§ Requirement
Copy each line that contains the string "scene".

---------- Data

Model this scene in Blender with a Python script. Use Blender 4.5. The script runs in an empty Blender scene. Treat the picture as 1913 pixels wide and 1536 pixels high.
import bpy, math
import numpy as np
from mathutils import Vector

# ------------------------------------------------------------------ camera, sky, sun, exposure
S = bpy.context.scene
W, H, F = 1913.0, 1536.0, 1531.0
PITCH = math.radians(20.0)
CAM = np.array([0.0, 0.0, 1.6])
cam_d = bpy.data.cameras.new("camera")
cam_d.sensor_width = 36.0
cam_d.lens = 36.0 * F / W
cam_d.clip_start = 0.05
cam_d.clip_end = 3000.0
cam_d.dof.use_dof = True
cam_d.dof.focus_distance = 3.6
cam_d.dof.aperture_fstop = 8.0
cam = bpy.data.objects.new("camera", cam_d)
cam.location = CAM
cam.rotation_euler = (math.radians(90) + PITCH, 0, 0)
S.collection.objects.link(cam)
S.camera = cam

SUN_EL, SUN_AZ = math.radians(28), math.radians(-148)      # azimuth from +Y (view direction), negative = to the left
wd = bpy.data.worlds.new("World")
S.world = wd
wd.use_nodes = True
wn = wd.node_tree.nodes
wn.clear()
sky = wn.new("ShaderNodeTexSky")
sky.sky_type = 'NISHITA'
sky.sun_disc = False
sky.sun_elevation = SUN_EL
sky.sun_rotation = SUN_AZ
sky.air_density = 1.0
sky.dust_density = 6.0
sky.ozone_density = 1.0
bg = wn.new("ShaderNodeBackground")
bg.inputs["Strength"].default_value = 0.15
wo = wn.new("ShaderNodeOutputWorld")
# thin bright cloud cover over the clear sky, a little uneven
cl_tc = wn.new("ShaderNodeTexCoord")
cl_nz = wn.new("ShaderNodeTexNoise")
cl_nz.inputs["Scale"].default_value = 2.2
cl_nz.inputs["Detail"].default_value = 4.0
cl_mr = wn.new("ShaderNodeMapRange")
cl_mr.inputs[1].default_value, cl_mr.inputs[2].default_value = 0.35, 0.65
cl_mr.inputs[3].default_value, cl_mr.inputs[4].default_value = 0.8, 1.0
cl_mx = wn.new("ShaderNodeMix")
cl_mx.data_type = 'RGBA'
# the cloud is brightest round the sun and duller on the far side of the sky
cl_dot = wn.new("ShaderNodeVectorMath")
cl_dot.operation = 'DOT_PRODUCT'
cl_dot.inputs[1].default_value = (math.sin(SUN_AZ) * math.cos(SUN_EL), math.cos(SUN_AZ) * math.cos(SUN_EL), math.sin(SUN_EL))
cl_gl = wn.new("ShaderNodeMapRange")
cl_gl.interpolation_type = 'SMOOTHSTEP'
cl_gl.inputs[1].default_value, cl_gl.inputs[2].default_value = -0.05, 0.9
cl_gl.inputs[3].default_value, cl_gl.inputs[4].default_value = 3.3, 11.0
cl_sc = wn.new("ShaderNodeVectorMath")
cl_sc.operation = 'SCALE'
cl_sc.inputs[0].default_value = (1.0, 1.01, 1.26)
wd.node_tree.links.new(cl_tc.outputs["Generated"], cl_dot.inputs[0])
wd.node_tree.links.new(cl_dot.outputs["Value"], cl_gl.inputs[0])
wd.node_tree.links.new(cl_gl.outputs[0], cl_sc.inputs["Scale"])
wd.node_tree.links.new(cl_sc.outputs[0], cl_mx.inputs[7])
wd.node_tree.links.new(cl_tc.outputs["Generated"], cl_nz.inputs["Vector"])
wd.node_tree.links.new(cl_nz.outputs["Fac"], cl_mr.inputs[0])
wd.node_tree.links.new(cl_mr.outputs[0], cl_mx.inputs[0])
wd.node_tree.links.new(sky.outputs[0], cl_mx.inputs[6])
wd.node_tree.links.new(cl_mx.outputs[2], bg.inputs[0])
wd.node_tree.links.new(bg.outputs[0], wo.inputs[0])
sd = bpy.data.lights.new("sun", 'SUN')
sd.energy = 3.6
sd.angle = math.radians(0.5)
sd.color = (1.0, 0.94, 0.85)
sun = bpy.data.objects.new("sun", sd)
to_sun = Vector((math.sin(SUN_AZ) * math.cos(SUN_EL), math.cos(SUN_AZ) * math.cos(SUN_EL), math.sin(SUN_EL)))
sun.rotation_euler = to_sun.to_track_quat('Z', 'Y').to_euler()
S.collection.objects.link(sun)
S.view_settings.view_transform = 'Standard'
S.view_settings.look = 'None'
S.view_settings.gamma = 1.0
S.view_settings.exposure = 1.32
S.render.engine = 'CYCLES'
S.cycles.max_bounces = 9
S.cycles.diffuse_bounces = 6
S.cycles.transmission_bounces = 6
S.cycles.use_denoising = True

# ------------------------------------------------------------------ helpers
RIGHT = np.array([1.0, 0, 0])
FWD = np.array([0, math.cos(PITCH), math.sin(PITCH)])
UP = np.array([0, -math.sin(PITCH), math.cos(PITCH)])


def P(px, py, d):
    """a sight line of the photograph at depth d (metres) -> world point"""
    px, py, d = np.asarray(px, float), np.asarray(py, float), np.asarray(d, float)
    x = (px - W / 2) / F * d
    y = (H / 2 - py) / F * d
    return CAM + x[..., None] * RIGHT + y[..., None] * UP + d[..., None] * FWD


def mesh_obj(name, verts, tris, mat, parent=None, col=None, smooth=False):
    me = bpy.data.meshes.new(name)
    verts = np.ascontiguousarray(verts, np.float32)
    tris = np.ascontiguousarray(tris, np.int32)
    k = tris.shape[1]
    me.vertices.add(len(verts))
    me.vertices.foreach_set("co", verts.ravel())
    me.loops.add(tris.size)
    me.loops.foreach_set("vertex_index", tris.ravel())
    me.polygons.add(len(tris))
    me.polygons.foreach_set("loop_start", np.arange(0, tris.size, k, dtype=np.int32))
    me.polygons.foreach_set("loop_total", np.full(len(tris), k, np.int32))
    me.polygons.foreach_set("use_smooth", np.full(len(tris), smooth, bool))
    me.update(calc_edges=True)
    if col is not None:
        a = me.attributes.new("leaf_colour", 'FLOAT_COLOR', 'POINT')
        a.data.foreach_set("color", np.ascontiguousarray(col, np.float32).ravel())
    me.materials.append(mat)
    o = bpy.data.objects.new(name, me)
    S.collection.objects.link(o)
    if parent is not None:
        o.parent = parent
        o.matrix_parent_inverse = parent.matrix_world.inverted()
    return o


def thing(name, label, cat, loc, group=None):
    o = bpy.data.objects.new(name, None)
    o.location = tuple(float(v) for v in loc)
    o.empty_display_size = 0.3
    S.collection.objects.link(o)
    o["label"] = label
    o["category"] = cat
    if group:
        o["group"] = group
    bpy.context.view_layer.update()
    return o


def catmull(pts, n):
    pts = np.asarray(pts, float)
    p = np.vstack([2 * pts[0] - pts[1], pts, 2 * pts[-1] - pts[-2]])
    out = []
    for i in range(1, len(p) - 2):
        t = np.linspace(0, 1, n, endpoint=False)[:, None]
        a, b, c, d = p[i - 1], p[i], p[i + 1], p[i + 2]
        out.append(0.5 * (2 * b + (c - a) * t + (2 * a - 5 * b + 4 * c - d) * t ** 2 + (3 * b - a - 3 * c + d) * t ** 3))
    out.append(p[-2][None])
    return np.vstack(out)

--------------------

§ Exercise output
Model this scene in Blender with a Python script. Use Blender 4.5. The script runs in an empty Blender scene. Treat the picture as 1913 pixels wide and 1536 pixels high.
S = bpy.context.scene